Armand achieves a kind of literary short circuit when he takes a major classic (Ulysses) and refracts it through the lens of Prague (itself replete with minor literatures: Kafka, Čapek, Meyrink; and marginalized/disavowed conceptual apparatuses: wunderkammern, conspiracy theory, cabaret, chess, alchemy, etc.). Hence Jordison’s unalloyed snark and frustration. Unable to place the work in a predetermined taxonomic box, he throws his hands up in the air and dismisses it as an overwritten doorstopper written by a wannabe James Joyce. (But does Louis Armand want to be James Joyce? It seems odd to accuse the writer of being a stylistic conservative and throwing up a novel written in 1922 as the exemplar of the literary avant garde.)

The digressions about the Voynich Manuscript, alchemy, and esoteric lore give the novel a leisurely breathing space. Like other readers, I was disappointed by The Da Vinci Code, not because of its subject matter, but because Dan Brown is a terrible writer. The Combinations hit the right spot with me. It offered conspiracies, relics, historical and mythical digressions, and ranting characters, in addition to a reckless willingness to do things unburdened by commercial demands or expectations. By turns erudite, infuriating, silly, and decadent, the novel offers the reader a feast for the imagination. The greatest pleasure is rereading passages from the book, refreshing my memory since finishing it so many months ago.

Big Books, Big Ideas … Big Deal?

At 926 pages, 888 pages plus an overture, intermission, and coda totaling 38 additional pages, The Combinations is a massive tome. Released in paperback, one could imagine the hardcover edition not only overwhelming the reader but coming in useful in hand-to-hand combat. Books like these overpower simply through their sheer physicality.

A controversial assumption underlies books of this size. Due to its large page count and high-literary pedigree (Equus Press), one would presume The Combinations is a profound work. The equation Page Count = Profundity is a dangerous thing. As with the Dale Peck quote above, aspiring author have sought Ulysses by James Joyce as a popular model.
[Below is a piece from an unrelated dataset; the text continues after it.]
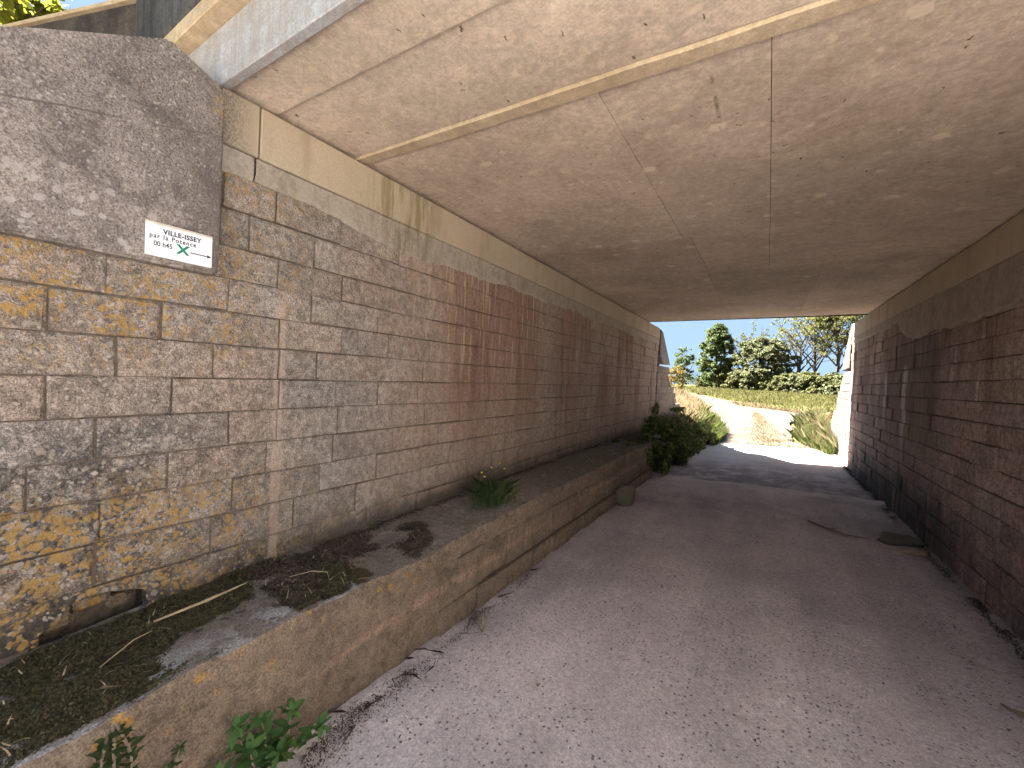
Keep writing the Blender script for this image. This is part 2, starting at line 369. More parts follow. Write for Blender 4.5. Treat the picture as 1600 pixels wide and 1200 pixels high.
def bench_mat(top=False):
    g = G('bench_top_concrete' if top else 'bench_render', .93, .15)
    if top:
        c = g.mix(g.mr(g.noise(4, 5), .35, .65), (.27, .225, .19), (.21, .177, .15))
        c = g.mix(g.mul(g.mr(g.y, 3.0, 4.2), .75), c, (.16, .148, .115))
        c = g.mix(g.mul(g.mr(g.noise(9, 5, .7), .55, .66), .6), c, (.36, .33, .31))
        pe = g.mul(g.mr(g.x, -1.86, -1.70), g.mr(g.noise(5.5, 5, .7), .46, .56), g.mr(g.y, 1.5, 1.1)); c = g.mix(g.mul(pe, .85), c, (.47, .44, .44)); c = g.mix(g.mul(g.mr(g.noise(12, 6, .75), .55, .63), g.mr(g.y, 2.2, 1.6), .8), c, (.05, .045, .042))
    else:
        c = g.mix(g.mr(g.noise(3, 5), .35, .65), (.251, .186, .135), (.191, .144, .107))
        c = g.mix(g.mul(g.mr(g.z, .42, .55), g.mr(g.noise(16, 5, .75), .48, .62), .6), c, (.36, .265, .195))
        bz = g.math('ABSOLUTE', g.math('SUBTRACT', g.add(g.z, g.mul(g.noise(4, 4), .09)), g.mr(g.y, 1.0, 4.5, .30, .42, False)))
        c = g.mix(g.mul(g.mr(bz, .035, .012), g.mr(g.noise(2.2, 3), .36, .50), g.mr(g.y, .9, 1.4), .85), c, (.33, .22, .16))
        c = g.mix(g.mul(g.mr(g.noise(7, 6, .7), .52, .64), .5), c, (.095, .075, .05))
        c = g.mix(g.mul(g.mr(g.z, .12, .0), .5), c, (.10, .08, .062))
        wob = g.addv(g.p, g.sv((.03, .03, .03), g.noise(18, 3, color=True)))
        d, r = g.vor(22, wob); c = g.mix(g.mul(g.mr(d, .5, .35), g.mr(r, .82, .86), g.mr(g.z, .3, .5), g.mr(g.y, 2.2, 1.2), .8), c, (.40, .22, .06))
    c = g.gain(c, g.mr(g.noise(140, 3, .75), .28, .72, .58, 1.42)); c = g.gain(c, g.mr(g.noise(24, 5, .75), .3, .7, .72, 1.25))
    g.bump(g.add(g.noise(70, 4, .75), g.noise(13, 5, .7)), .9, .018); return g.out(c)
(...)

But not every novel aspiring to Ulysses has succeeded. Jerusalem by Alan Moore case in point. (Capsule review: A flaming shitburger of a novel.) Or turgid, overwritten monstrosities like Atlas Shrugged by Ayn Rand. (Beloved by philistine sociopaths masquerading as philosophers.)

As a side-note, I’m also a fan of the big and exuberant. Some of my favorite culture products include: The Cremaster Cycle by Matthew Barney; Mellon Collie and the Infinite Sadness by the Smashing Pumpkins; and Angels in America by Tony Kushner. My biases lean towards the large and complex. (I love the Baroque period; I’m not really a fan of architectural minimalism.) By the same token, my penchant for big, excessive, and gaudy things comes with a caveat: Each of the giant works cited above involves not only scale but talent.

Major questions to consider:

What is necessary for The Story? (The Story doesn’t necessarily mean having a plot or plots.) And what is filler?

Does the novel’s creative ambitions meet its execution?

Just because the novel is long, does that mean it has any inherent literary worth? (This becomes a more pressing issue as page count increases. After 250, 500, and 1000 pages, it better be worth my time and effort.)

How much time and effort should the reader exert? Is this effort actually sincere or does book length become a facile motivation for bragging rights? (In the film world, “I watched a Béla Tarr film, who wants to touch me?”)

What long books have you loved? Or hated? Does book length influence what you read and/or buy?